El tipo de cambio: un arma económica

El tipo de cambio nominal no es un simple resultado, sino algo mucho más importante: un potente instrumento de política económica. A veces, los gobiernos y los bancos centrales no lo necesitan utilizar como tal y, por tanto, permiten que la oferta y la demanda de la moneda nacional determinen su valor en relación a otras divisas. No obstante, casi siempre controlan que éste no exceda unos límites previamente fijados, aunque casi nunca públicamente declarados.

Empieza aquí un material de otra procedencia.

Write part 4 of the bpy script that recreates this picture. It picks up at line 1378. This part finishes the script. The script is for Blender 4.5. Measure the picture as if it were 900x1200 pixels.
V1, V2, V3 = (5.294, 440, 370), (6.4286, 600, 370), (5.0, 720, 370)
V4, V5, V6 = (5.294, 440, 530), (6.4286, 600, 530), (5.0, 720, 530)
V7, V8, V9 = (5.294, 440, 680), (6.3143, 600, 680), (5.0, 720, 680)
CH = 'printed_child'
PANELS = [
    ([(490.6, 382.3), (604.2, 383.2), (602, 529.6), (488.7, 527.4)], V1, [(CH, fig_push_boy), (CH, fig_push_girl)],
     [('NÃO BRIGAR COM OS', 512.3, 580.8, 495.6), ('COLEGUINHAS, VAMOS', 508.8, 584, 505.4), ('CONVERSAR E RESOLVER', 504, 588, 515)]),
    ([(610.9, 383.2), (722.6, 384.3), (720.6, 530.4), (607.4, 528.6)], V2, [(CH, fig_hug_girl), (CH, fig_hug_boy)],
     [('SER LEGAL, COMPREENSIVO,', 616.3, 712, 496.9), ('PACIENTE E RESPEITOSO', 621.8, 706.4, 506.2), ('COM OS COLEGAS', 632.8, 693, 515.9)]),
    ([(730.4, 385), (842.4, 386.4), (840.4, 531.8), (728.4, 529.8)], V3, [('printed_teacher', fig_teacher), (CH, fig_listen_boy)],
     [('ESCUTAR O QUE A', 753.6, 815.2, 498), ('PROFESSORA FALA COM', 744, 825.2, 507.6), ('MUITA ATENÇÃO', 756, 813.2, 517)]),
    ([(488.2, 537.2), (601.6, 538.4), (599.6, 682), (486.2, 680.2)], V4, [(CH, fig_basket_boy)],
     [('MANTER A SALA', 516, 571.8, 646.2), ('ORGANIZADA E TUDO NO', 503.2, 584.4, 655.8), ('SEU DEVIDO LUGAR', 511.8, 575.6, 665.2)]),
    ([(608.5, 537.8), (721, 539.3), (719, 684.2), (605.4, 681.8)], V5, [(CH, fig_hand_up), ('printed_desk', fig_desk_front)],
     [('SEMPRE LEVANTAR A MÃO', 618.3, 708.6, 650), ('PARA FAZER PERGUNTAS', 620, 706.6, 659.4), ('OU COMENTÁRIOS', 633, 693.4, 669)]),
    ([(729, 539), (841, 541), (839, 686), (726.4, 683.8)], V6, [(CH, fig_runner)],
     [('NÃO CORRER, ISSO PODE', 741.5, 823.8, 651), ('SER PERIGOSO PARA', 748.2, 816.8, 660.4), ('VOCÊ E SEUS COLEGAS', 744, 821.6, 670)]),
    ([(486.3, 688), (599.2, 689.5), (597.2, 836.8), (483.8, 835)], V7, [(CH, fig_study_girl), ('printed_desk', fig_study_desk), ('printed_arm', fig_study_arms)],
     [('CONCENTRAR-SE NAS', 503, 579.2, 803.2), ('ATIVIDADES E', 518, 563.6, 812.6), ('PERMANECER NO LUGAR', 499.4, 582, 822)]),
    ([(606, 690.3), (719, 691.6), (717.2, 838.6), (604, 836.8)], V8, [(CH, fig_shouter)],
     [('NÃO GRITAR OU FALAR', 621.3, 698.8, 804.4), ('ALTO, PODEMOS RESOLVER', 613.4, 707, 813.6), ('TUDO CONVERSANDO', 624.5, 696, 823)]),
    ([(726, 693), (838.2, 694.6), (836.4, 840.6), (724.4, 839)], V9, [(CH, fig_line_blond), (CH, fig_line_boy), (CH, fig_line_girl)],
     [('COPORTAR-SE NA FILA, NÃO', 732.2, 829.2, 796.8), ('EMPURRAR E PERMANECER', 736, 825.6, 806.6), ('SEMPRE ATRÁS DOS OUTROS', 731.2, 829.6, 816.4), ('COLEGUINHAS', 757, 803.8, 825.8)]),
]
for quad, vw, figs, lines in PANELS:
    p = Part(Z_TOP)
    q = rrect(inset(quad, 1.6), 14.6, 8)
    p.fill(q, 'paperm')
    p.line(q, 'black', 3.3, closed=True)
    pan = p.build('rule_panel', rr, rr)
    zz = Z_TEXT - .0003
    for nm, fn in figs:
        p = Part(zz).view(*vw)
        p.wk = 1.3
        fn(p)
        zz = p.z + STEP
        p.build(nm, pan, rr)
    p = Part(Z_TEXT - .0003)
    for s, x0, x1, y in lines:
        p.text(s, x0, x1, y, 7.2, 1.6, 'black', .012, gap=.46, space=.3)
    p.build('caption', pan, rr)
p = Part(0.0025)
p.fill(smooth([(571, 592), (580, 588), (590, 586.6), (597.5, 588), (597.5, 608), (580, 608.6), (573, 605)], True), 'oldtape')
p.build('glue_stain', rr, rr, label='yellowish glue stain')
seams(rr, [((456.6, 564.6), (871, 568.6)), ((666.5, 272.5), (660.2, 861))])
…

En cambio, en otras ocasiones, pretenden manipularlo para conseguir a corto plazo un mayor crecimiento económico o una menor tasa de inflación. El primer objetivo suelen conseguirlo mediante la disminución del valor de la moneda nacional y el segundo a través de su apreciación.

La depreciación de una divisa normalmente aumenta la competitividad de las empresas nacionales. En el extranjero abarata los productos fabricados por ellas y en la nación encarece los producidos por las foráneas. El resultado suele ser un aumento de las exportaciones, una reducción de las importaciones, una mayor creación de empleo y un impulso del PIB. Es una buena medida, si no conlleva un elevado incremento de la inflación, para suavizar una crisis o salir antes de ella.

La apreciación de la moneda nacional pretende reducir el precio de los productos importados e indirectamente el de numerosos bienes nacionales, al incrementar la competencia entre las empresas establecidas en el país y fuera de él. Es una política económica muy peligrosa a medio plazo si es el resultado de una comparativamente elevada retribución de los capitales y lleva a la nación a vivir notoriamente por encima de sus posibilidades.

La variación del tipo de cambio puede ser el resultado de un acuerdo explícito o implícito entre los países o convertirse en un motivo de disputa. Un ejemplo del primer caso fue la cotización del ecu/euro respecto al dólar en el período 1995 – 2000, siendo la situación actual del mercado de divisas una muestra del segundo.

Entre 1995 y 2000, EE.UU y Alemania tenían diferentes prioridades. El primer país pretendía controlar en mayor medida su tasa de inflación, el segundo impulsar a través del incremento de sus exportaciones un decepcionante nivel de crecimiento económico. Por tanto, a ambos les interesaba la apreciación del dólar y la depreciación de la moneda europea. Y eso fue lo que aconteció. En 1995, en promedio anual, un ecu/euro equivalía a 1,308 dólares; en cambio, en el año 2000 se intercambiaba por 0,924. En dicho período, el dólar se apreció un 29,35%.

En la actualidad, un elevado número de países considera excesivo su nivel de paro, no consiguiendo las políticas convencionales reducirlo en una significativa medida. Debido a ello, han pensado en crear empleo a través de la depreciación de su moneda. No obstante, es imposible que todas las naciones disminuyan a la vez su valor. Es necesario conseguir que algún país importante acepte apreciarla, reducir su volumen de empleo y traspasar parte de su crecimiento económico a otras naciones. En definitiva, se busca un “primo”.

EE.UU. tiene claro su nombre: China. No obstante, su gobierno se niega a asumir este papel y convertirse en Japón bis. Para evitar una crisis financiera a nivel mundial, entre octubre de 1985 y diciembre de 1988, dicho país aceptó apreciar el yen respecto al dólar en un 40,55%. La apreciación contribuyó de forma indirecta, pero muy significativa, a la creación de la burbuja financiera e inmobiliaria que explotó a principios de los 90. El resultado: dos décadas de estancamiento económico.

Ningún país quiere ser generoso. Unos no pueden permitírselo, otros tienen pavor a sus consecuencias. La batalla en el mercado de divisas está servida. Espero que no se convierta en guerra. Si así sucede, nadie saldrá ileso.